Mas eu, por boa índole e sendo um otimista de plantão, procuro entender as razões que o autor daquela pérola possa ter. Certamente, ou melhor, é fato, embora eu não o conheça, se trata de um neófito no meio musical e radiofônico (um dos males da Internet é justamente este: o despreparo), daí dar com a língua nos dentes. Com pouca idade, talvez ele só conheça o mercado musical como existe hoje: dominado pelo jabá, onde as rádios, que, é bom que se lembre, são concessões do Estado, estão a serviço do sucesso fabricado (reparem no termo “rádios de sucesso”), de inúmeras armações com as gravadoras, e só servem para enriquecer, ilicitamente, seus proprietários. Não é à toa que, a cada dia, cresce o preconceito contra artistas que, com um trabalho de razoável qualidade, têm suas músicas tocadas nas programações das FMs, e passam a ser injustamente odiadas pelo público mais “antenado”. Mas esse é um assunto para uma coluna específica.
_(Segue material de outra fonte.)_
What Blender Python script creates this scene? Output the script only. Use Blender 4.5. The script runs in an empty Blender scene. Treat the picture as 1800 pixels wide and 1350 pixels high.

Voltando a frase apropriada pelo Dr. Rodivaldo, caso ela entrasse em vigor, tal qual uma lei, votada, aprovada, assinada e promulgada, estaríamos todos fadados, e definitivamente, à ditadura dos artistas pré-fabricados. Mas se prestarmos atenção na programação das rádios, talvez esse procedimento, de certa forma, já exista, e aí, cabe as novas bandas um único remédio: insistir no que acredita, trabalhar e seguir em frente.

Até a próxima, e long live rock’n'roll!!!